=== DATA SEGMENT ===
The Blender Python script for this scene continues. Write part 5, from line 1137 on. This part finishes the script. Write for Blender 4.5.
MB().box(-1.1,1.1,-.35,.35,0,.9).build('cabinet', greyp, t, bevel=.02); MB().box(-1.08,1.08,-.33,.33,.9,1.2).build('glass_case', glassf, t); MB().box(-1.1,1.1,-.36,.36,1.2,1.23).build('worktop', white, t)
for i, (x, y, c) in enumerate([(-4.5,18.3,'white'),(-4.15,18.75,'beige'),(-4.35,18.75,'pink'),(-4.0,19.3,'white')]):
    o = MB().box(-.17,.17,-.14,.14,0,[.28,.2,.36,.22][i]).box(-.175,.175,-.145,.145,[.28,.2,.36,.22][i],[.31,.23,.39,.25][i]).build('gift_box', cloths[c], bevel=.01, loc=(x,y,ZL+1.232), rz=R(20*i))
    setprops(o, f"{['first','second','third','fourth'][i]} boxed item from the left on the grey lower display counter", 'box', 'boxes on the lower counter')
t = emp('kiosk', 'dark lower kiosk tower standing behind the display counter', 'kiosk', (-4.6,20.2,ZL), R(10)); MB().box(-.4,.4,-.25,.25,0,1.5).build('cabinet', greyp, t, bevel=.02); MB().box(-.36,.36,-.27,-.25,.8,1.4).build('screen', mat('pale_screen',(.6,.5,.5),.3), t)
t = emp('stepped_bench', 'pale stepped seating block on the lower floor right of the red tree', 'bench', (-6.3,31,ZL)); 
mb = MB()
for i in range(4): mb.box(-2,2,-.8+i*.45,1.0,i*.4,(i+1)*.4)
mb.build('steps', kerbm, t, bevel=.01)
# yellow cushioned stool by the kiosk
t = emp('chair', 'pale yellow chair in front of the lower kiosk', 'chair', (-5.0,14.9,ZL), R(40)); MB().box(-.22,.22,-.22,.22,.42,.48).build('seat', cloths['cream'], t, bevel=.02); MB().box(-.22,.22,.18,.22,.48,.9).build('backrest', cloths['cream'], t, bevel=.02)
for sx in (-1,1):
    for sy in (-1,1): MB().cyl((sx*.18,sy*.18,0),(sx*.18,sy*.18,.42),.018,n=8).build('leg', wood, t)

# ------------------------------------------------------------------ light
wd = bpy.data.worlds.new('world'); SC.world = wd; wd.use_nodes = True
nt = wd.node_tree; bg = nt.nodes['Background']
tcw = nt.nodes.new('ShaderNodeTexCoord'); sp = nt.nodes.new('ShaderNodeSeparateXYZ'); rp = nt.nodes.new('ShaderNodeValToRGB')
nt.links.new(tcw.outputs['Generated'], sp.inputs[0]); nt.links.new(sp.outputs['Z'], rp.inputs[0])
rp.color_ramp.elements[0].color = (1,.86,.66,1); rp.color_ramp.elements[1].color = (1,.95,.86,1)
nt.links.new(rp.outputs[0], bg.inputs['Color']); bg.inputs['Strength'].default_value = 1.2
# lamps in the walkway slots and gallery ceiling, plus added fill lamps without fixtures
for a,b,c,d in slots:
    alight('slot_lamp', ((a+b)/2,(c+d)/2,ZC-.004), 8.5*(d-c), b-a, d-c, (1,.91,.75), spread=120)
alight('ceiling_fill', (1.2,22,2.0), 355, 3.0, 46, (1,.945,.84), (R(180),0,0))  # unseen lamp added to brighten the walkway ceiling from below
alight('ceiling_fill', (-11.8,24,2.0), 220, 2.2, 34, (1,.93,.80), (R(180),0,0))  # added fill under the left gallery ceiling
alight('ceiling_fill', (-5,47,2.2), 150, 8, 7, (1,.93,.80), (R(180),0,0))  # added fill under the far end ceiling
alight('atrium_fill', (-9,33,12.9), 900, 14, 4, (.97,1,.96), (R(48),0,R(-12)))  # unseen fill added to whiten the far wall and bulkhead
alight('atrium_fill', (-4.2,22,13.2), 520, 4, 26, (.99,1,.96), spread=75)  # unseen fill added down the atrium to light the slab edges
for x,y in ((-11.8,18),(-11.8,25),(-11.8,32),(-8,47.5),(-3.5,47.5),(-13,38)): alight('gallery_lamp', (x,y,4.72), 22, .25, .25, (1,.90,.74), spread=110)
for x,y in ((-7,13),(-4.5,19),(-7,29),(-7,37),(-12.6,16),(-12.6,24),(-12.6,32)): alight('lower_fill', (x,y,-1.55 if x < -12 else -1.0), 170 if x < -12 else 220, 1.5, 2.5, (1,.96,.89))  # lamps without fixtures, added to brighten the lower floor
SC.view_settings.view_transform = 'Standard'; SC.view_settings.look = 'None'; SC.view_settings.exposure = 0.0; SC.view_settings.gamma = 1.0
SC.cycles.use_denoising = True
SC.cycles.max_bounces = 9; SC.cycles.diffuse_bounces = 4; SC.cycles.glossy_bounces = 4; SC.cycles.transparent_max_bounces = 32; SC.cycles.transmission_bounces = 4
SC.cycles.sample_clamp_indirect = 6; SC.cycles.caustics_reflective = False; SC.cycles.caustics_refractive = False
===
PROBLEM STATEMENT = All of the material above needs to be retyped word for word.

RESPONSE TO THE TASK =
The Blender Python script for this scene continues. Write part 5, from line 1137 on. This part finishes the script. Write for Blender 4.5.
MB().box(-1.1,1.1,-.35,.35,0,.9).build('cabinet', greyp, t, bevel=.02); MB().box(-1.08,1.08,-.33,.33,.9,1.2).build('glass_case', glassf, t); MB().box(-1.1,1.1,-.36,.36,1.2,1.23).build('worktop', white, t)
for i, (x, y, c) in enumerate([(-4.5,18.3,'white'),(-4.15,18.75,'beige'),(-4.35,18.75,'pink'),(-4.0,19.3,'white')]):
    o = MB().box(-.17,.17,-.14,.14,0,[.28,.2,.36,.22][i]).box(-.175,.175,-.145,.145,[.28,.2,.36,.22][i],[.31,.23,.39,.25][i]).build('gift_box', cloths[c], bevel=.01, loc=(x,y,ZL+1.232), rz=R(20*i))
    setprops(o, f"{['first','second','third','fourth'][i]} boxed item from the left on the grey lower display counter", 'box', 'boxes on the lower counter')
t = emp('kiosk', 'dark lower kiosk tower standing behind the display counter', 'kiosk', (-4.6,20.2,ZL), R(10)); MB().box(-.4,.4,-.25,.25,0,1.5).build('cabinet', greyp, t, bevel=.02); MB().box(-.36,.36,-.27,-.25,.8,1.4).build('screen', mat('pale_screen',(.6,.5,.5),.3), t)
t = emp('stepped_bench', 'pale stepped seating block on the lower floor right of the red tree', 'bench', (-6.3,31,ZL)); 
mb = MB()
for i in range(4): mb.box(-2,2,-.8+i*.45,1.0,i*.4,(i+1)*.4)
mb.build('steps', kerbm, t, bevel=.01)
# yellow cushioned stool by the kiosk
t = emp('chair', 'pale yellow chair in front of the lower kiosk', 'chair', (-5.0,14.9,ZL), R(40)); MB().box(-.22,.22,-.22,.22,.42,.48).build('seat', cloths['cream'], t, bevel=.02); MB().box(-.22,.22,.18,.22,.48,.9).build('backrest', cloths['cream'], t, bevel=.02)
for sx in (-1,1):
    for sy in (-1,1): MB().cyl((sx*.18,sy*.18,0),(sx*.18,sy*.18,.42),.018,n=8).build('leg', wood, t)

# ------------------------------------------------------------------ light
wd = bpy.data.worlds.new('world'); SC.world = wd; wd.use_nodes = True
nt = wd.node_tree; bg = nt.nodes['Background']
tcw = nt.nodes.new('ShaderNodeTexCoord'); sp = nt.nodes.new('ShaderNodeSeparateXYZ'); rp = nt.nodes.new('ShaderNodeValToRGB')
nt.links.new(tcw.outputs['Generated'], sp.inputs[0]); nt.links.new(sp.outputs['Z'], rp.inputs[0])
rp.color_ramp.elements[0].color = (1,.86,.66,1); rp.color_ramp.elements[1].color = (1,.95,.86,1)
nt.links.new(rp.outputs[0], bg.inputs['Color']); bg.inputs['Strength'].default_value = 1.2
# lamps in the walkway slots and gallery ceiling, plus added fill lamps without fixtures
for a,b,c,d in slots:
    alight('slot_lamp', ((a+b)/2,(c+d)/2,ZC-.004), 8.5*(d-c), b-a, d-c, (1,.91,.75), spread=120)
alight('ceiling_fill', (1.2,22,2.0), 355, 3.0, 46, (1,.945,.84), (R(180),0,0))  # unseen lamp added to brighten the walkway ceiling from below
alight('ceiling_fill', (-11.8,24,2.0), 220, 2.2, 34, (1,.93,.80), (R(180),0,0))  # added fill under the left gallery ceiling
alight('ceiling_fill', (-5,47,2.2), 150, 8, 7, (1,.93,.80), (R(180),0,0))  # added fill under the far end ceiling
alight('atrium_fill', (-9,33,12.9), 900, 14, 4, (.97,1,.96), (R(48),0,R(-12)))  # unseen fill added to whiten the far wall and bulkhead
alight('atrium_fill', (-4.2,22,13.2), 520, 4, 26, (.99,1,.96), spread=75)  # unseen fill added down the atrium to light the slab edges
for x,y in ((-11.8,18),(-11.8,25),(-11.8,32),(-8,47.5),(-3.5,47.5),(-13,38)): alight('gallery_lamp', (x,y,4.72), 22, .25, .25, (1,.90,.74), spread=110)
for x,y in ((-7,13),(-4.5,19),(-7,29),(-7,37),(-12.6,16),(-12.6,24),(-12.6,32)): alight('lower_fill', (x,y,-1.55 if x < -12 else -1.0), 170 if x < -12 else 220, 1.5, 2.5, (1,.96,.89))  # lamps without fixtures, added to brighten the lower floor
SC.view_settings.view_transform = 'Standard'; SC.view_settings.look = 'None'; SC.view_settings.exposure = 0.0; SC.view_settings.gamma = 1.0
SC.cycles.use_denoising = True
SC.cycles.max_bounces = 9; SC.cycles.diffuse_bounces = 4; SC.cycles.glossy_bounces = 4; SC.cycles.transparent_max_bounces = 32; SC.cycles.transmission_bounces = 4
SC.cycles.sample_clamp_indirect = 6; SC.cycles.caustics_reflective = False; SC.cycles.caustics_refractive = False